Tyranny Unmasked, ed. F.Thornton Miller (Indianapolis: Liberty Fund, 1992).

About Liberty Fund:

Liberty Fund, Inc. is a private, educational foundation established to encourage the study of the ideal of a society of free and responsible individuals.


4.

The Increase of Duties Will Lead to Smuggling

And it might have been added, that it will inculcate an opinion, that smuggling is a virtue; and that the smuggler, if not an actual, is at least a comparative patriot. How an impartial casuist might determine the degrees of immorality between the two cases of pilfering industry, to enrich capitalists, or of supplying it by pilfering the pilferers, with necessaries and comforts at a cheaper rate than it could otherwise procure them, I shall not enquire; and only suggest that the parties interested will never believe themselves to be less moral than the capitalists, in uniting to defeat a monopoly operating upon themselves. The smuggler does not pilfer industry, but buys and sells under the check of free will, and the consumer only retains his own property by buying cheaper than the monopoly will sell to him; yet they both commit the crime of evading an oppressive and fraudulent law. If the enhancement of price is moderate, and is only produced by the fair object of revenue, both the parties will view it in a different light; nor will the temptation be of the same extent, as when it is magnified by the avarice of exclusive privileges. We need not go with the Committee in search of affidavits, to determine whether smuggling and high duties are allied; we need not call upon the casuist to decide whether the tempter or the tempted is most wicked; and we need not look for truth either in a cup of tea, or in the Isle of Man, though it is somewhat larger than the teacup; when it has been ascertained by unchangeable principles. Some people will for ever believe that there is no immorality in eluding oppression; others will for ever be tempted by pecuniary acquisition to pardon their consciences, especially if they can get a law to sear them; and commercial restrictions will for ever multiply smugglers and watchers of smugglers. I know not which of these occupations will do most harm.

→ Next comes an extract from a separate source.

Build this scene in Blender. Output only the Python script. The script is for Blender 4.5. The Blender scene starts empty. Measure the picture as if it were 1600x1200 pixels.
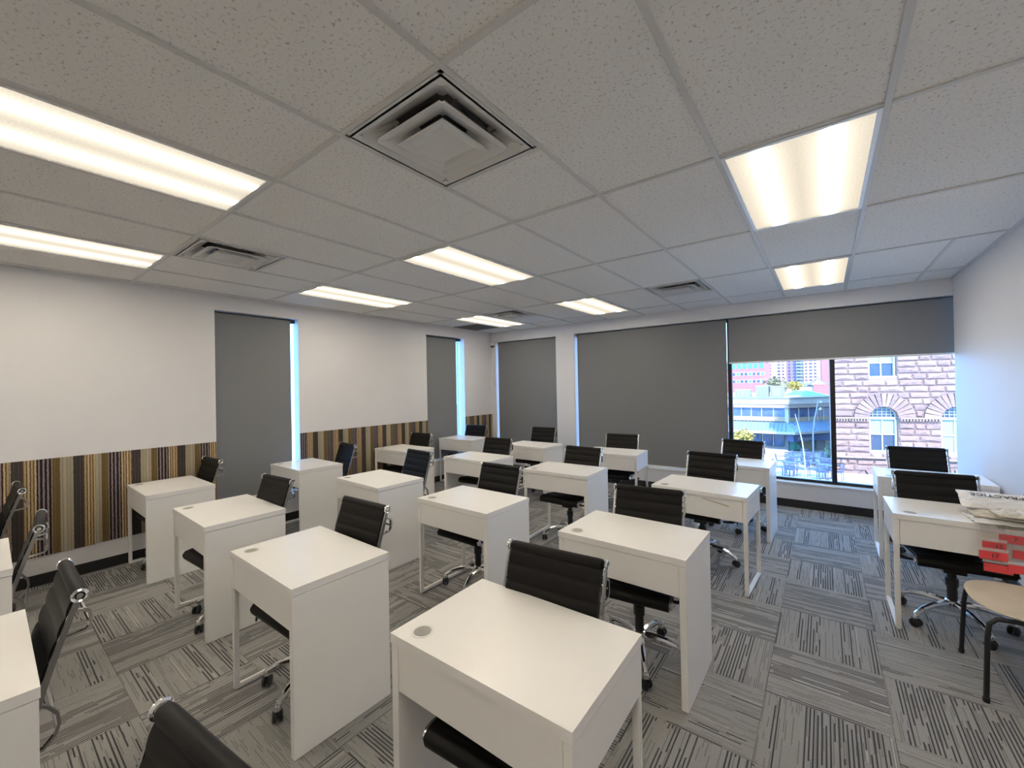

It often happens that not a single case of smuggling can be proved, whilst a country abounds with interpolated commodities, and the treasury announces its extent, by an enormous defalcation. What but intemperate zeal could deny the inseparable association of smuggling with the system advocated by the Committee; and who can consider it as at all important, whether the tax imposed upon his industry goes into the pockets of the smuggler, the capitalist, or the watchers of smugglers?